Chris Welch | Cream: The Legendary Sixties Supergroup, p.17 & 18 | 2000
Casey Jones & the Engineers was run by Brian Casser, the former singer with Liverpool group Cass & the Casanovas. Cass had left Liverpool to seek his fortune in London, where at the height of Beatlemania anybody with a Liverpool accent was guaranteed an audience and a record contract. In October 1962 he briefly formed a backing group called The Nightsound, which included Albert Lee. His drummer, Ray Stock met Clapton at The Scene club in London’s Soho. Clapton told Stock that he was an unemployed guitarist, and Stock revealed that Casey Jones was looking for musicians to form a backing band. Clapton said he’d join if he could bring along his ex-Roosters pal Tom McGuinness.
It transpired that Casey had taken unsuitable bookings all over the country, from Reading to Manchester. McGuinness and Clapton enjoyed their first taste of life on the road, away from home. But the music was getting on their nerves and one day Clapton decided to quit, without telling McGuinness. Clapton didn’t turn up for the next gig and McGuinness went looking for him. He was informed by Clapton’s pal Guy Stevens that the guitarist wasn’t going to do the Casey Jones gig any more. McGuinness remembers thinking: “Well sod that, I’m not doing it either. Clapton recalled later: “Casey Jones & the Engineers was a heavy pop show, and I couldn’t stand that for very long. At that time I was such a purist, and they were playing real Top-20 stuff, which was disastrous”.
It seems that The Engineers were expected to back a female pop singer on the night of their first gig in Macclesfield, Cheshire. The group drove all the way from London expecting to play the blues. Neither McGuinness nor Clapton knew the chords to the lady’s cabaret songs and they were highly embarrassed by the experience.
Ben Palmer loyally went to see Clapton with The Engineers and feels in retrospect that they weren’t quite as bad as reports have suggested. “They were a bit like Jackie Lomax and the Undertakers. It was that sort of band: quite exciting and professional, and they played well together.”
John Collis | Record Collector #359, p.35 & 36 | February 2009 | “Can Blue Men Sing the Whites: A History of British Blues”
Tom McGuinness: So Eric and I joined Case Jones and the Engineers. One day I turned up and Eric wasn’t there. He couldn’t take it anymore. I took that as my cue.
Kevin
-----Original Message-----
From: deltanick at comcast.net [mailto:deltanick at comcast.net]
Sent: 11 January 2010 18:40
To: Digest, Slowhand
Subject: Re: [Slowhand] Eric Clapton: The Essential Interviews
The interviews begin, chronologically, with EC's time in Cream. Clapton's career from Cream on is very well documented already. Therefore, I expect these interviews to be "re-runs" and contain nothing new.

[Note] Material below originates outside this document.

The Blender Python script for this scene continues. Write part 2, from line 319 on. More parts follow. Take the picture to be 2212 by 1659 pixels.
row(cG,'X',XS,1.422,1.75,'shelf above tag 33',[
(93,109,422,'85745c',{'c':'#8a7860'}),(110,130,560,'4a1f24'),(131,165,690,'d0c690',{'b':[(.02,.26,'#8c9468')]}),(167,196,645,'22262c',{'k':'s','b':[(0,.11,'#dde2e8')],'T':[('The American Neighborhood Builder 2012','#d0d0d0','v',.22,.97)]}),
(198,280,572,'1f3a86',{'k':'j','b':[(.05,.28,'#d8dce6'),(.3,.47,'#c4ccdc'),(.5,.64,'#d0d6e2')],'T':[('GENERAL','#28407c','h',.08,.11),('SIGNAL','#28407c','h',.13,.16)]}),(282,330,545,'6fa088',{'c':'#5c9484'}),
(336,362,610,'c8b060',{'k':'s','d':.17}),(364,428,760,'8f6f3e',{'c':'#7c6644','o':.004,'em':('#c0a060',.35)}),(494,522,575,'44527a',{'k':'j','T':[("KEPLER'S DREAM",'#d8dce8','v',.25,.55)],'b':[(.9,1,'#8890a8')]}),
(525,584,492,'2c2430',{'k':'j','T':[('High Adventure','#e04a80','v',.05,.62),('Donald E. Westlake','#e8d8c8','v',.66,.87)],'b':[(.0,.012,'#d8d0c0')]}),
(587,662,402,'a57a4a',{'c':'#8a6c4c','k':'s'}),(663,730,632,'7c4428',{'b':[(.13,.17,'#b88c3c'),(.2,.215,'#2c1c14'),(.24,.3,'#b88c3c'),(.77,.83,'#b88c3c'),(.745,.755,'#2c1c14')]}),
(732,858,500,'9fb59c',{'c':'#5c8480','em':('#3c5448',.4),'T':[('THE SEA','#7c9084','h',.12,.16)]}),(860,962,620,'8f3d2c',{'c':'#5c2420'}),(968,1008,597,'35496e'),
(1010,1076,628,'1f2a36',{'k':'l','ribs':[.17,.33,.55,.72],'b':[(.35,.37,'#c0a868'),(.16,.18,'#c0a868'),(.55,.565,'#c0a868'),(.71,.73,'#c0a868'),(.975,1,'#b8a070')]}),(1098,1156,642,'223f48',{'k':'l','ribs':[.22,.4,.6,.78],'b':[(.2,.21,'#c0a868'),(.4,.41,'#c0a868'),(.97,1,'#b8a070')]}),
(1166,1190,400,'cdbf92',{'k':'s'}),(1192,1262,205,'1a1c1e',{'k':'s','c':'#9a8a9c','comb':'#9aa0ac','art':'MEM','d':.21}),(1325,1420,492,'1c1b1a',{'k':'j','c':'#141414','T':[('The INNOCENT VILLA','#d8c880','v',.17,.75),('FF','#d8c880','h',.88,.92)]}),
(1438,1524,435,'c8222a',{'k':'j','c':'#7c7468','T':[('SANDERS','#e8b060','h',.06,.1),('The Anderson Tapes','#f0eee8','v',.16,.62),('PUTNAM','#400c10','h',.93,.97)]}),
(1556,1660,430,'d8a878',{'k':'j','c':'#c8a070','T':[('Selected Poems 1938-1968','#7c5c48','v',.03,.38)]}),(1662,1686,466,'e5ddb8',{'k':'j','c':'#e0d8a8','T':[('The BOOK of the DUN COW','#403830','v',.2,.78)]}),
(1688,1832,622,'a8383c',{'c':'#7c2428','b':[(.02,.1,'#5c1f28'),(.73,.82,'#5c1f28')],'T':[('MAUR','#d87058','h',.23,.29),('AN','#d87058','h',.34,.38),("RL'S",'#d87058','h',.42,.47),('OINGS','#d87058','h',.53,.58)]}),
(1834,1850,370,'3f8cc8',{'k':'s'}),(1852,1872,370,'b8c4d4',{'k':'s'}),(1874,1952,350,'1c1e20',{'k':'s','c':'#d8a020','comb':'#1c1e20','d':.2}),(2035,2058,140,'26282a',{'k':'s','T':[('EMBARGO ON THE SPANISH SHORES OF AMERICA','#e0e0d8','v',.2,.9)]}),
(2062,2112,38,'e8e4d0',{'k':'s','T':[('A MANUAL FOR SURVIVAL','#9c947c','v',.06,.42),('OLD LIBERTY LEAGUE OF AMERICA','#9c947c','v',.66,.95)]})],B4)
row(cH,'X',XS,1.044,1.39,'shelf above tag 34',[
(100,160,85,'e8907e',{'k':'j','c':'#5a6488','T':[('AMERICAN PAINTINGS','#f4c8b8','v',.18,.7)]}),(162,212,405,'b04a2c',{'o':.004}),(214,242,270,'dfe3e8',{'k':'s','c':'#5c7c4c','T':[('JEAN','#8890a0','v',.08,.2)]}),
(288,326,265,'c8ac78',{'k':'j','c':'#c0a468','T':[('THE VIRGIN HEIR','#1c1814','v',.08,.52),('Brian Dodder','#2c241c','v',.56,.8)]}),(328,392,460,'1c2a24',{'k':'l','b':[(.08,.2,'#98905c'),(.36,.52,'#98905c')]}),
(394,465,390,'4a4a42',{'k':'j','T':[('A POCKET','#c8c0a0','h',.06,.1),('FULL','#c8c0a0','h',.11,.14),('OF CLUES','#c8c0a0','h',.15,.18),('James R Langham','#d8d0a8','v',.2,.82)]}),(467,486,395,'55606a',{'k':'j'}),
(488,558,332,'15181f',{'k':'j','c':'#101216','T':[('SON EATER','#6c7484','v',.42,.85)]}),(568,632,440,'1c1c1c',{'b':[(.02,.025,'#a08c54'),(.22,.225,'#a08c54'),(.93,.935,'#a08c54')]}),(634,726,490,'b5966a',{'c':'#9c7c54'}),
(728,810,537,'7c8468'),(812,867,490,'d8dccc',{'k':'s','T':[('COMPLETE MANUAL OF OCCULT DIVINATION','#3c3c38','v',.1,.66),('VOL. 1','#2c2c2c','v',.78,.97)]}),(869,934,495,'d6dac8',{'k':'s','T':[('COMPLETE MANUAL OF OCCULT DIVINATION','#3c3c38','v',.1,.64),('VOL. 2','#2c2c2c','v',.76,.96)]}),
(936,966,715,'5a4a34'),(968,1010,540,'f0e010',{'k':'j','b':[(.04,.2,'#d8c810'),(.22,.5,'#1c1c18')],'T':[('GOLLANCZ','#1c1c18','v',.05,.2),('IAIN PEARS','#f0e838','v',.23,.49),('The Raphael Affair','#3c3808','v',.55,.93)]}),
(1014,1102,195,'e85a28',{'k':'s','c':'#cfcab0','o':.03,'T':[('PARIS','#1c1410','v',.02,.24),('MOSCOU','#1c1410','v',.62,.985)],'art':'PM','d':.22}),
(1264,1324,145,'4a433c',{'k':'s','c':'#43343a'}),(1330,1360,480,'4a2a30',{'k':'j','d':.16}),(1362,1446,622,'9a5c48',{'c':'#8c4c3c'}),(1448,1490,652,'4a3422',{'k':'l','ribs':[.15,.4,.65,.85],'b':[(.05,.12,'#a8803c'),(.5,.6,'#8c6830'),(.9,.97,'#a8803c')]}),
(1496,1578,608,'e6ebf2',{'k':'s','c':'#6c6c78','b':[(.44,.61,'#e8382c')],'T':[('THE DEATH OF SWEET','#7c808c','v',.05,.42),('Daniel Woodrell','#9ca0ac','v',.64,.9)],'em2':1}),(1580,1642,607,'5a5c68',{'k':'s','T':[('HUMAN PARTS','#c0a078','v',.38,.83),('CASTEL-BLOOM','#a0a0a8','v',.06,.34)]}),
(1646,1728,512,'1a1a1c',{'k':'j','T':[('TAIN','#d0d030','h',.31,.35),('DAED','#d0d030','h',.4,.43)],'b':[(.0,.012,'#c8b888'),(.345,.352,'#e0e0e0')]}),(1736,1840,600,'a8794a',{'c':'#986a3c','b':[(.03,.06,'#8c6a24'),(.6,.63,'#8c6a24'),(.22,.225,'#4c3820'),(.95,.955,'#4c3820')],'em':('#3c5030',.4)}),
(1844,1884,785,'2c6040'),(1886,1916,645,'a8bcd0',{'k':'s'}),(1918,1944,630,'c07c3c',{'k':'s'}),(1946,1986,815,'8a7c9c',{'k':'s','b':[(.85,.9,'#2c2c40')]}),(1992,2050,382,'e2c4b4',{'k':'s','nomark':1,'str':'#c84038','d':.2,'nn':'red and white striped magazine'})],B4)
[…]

I'd prefer more info from the parts of EC's life and career that are NOT well documented at all: his early music life when he sometimes performed as a solo act, a duo with Dave Brock (later of Hawkwind), the Roosters, Casey Jones & The Engineers, the Yardbirds, John Mayall And The Bluesbreakers, Eric Clapton & The Powerhouse, the stuff that's NOT so easy to find.
I will probably skip this book, as I think I've probably seen much more than will be included. I'm guessing this book will be amateurish for many of us here on the Slowhand Digest, but maybe I'm wrong.
At this point, looks like the author didn't really have to do much work at all: just re-publish a whole bunch of previously-published interviews. It's a shame.